The truth is that there is always a reason.
Arguments are conflicts between two mind sets or two energy realities.
You argue because you don’t get your needs met.
Sometimes, the needs have nothing to do with your relationship. They can be an ongoing frustration about any aspect of your life.
When you argue, you are in fighting or conquering mode.
You want to get something that you are not getting.
You want to feel a greater sense of control.
If this happens both ways, you clash because your two minds do not seem to meet.
The question is: How to fix this?
The best is dialogue.
You want to find out exactly what is splitting you apart.
Here I what you can say when you feel tension rising between you and your partner:
“Look, when we argue, we both loose. I am tired of this. We are both victims of some form of a dynamism I don’t like. On my side I want this to shift. I want the arguments to stop. This is not fun and is tearing us apart. Do you feel the same?”
If he says “Yes!” then you are on the same boat. You face a relationship challenge and you are ready to do whatever it takes to fix this.
Taking the decision that this has been enough and you want your relationship back is the best place to start.
What do you do next?
You identify all sources of frustration in both of your lives right now.

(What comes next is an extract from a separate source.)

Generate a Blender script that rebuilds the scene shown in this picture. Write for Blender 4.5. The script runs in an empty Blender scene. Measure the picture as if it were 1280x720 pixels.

You write them down and describe them precisely.
Next step, you identify the sources of frustration which are directly linked with the way you relate to each other and what happens in your relationship.
You will notice that many sources of tension can be related with profession, business or career, financial pressure, lack of material security.
Another common source of tension is lack of excitement for your life’s targets.
There are dozens of pressures pushing your life and your relationship right now.
The next quality you want to manifest in your couple is complicity.
What creates harmony and empowers your couple are common vision and synchronicity.
If you clash on key aspects of your relationship’s base, for instance financial choices, children education, life vision, cultural preferences, etc, you tend to create a gap between the two of you.
A mature relationship definitely allows space for differences of opinion but you need to accept these differences and embrace them rather than trying to change your partner’s mind.
When there is total respect and tolerance, you immensely drop the pressure you put on each other and accept your partner exactly the way they are.
What creates conflicts is pressure, control, desire to make him or her change, etc.
The moment you set each other’s free and drop your expectations, you enter into a new territory of mutual freedom. You set each other’s free and simply accept the differences of views, opinions and attitudes as a part of your relationship’s landscape.
The moment you stop trying to change your partner, at least 80% of the pressure and arguments drop straight away.
This is a fundamental mind shift.
The moment you make that shift you offer total respect for who your partner is.
In a way, it is a condition less love. You say: “I know we disagree on some points and I believe that I love you even with what I call your imperfections. This is what makes you unique.”
“I have total respect for you and who you are”
“You are in charge of your life and I respect that.”